Words by Scenewave Australia - Published on March 26, 2013

Last Sunday night I was lucky enough to catch an amazing performance from Canadian duo, Purity Ring, which is by far the best gig the Zoo has ever hosted (in my opinion). From the live videos I’d watched of the band, I was expecting something pretty cool, but my expectations were well and truly exceeded. Purity Ring plays a genre of music that quite an astute Rdio listener has described as ‘gollum rock’ – a style where you can’t help imagining that this bizarre atmospheric electro was conjured in a deep cave, with rock pools and the uncoordinated bopping of Smeagol himself.
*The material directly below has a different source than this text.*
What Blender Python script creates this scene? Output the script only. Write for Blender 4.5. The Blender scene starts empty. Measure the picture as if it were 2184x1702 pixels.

We arrived unfashionably late, unfortunately, and missed opening act Tincture – a mate from Uni, who I saw in the crowd and didn’t even know was playing. Anyway, definitely check him out; he’ll be gigging around Brisbane and the surrounding areas in the very near future!

For those of you who have seen Purity Ring live vids will be familiar with their onstage setup. Essentially comprised of a DJ desk, producer and chief beat-maker Corin Roddick has manipulated his equipment to allow him to control both lighting and synthesizer sounds through his eight ‘bulbs’. He uses these as a percussive instrument, which emit synth notes. Overhanging their DJ table are countless cocoons, which glow depending on the volume and frequency of the music. We then come to Megan James, the intriguing vocalist, who sings about all sorts of messed up shit. She stands there for the duration of the show, bent over screaming at the ground, while Roddick manipulates her voice through his system.

James states in some of her interviews that she’s concerned that live DJ performances can be really boring and tedious, and that they want to make an effort to make their live show something special, rather than simply reproducing their debut album Shrines. They certainly ticked that box, and the unique, complex setup lends itself to a fascinating and entertaining live performance.

The most impressive part of their show was the care they took in building their set. This was achieved by increasing the intensity of the visceral factors and the musical dynamics gradually as the show continued. This had the effect of making the audience go crazier and crazier for every single song, until gradually peaking with their lead single “Fineshrine”.

Roddick looked like the coolest motherfucker chilling behind his table. He had the crowd foaming every time he hit his bulbs, at times extending sections so that he could solo for ages. He really knew his instrument back to front, and it gave him so much more freedom and creativity than if he was just using a DJ deck. The duo had great interaction with each other, with James often coming over to finish off the last couple notes of a phrase.

It was a perfect show; one which ran completely smoothly despite the minor screw up where Megan got so carried away with banging her gong that she lost control of her mallet and it falconed some poor fella in the front row.

Whatever you do, don’t miss these guys when they’re next in town. It’s one of those things you can’t overhype – thank god, because I’m doing one hell of a job of it – and one you’ll walk away from thanking the group for performing something far beyond a mere reproduction of their record.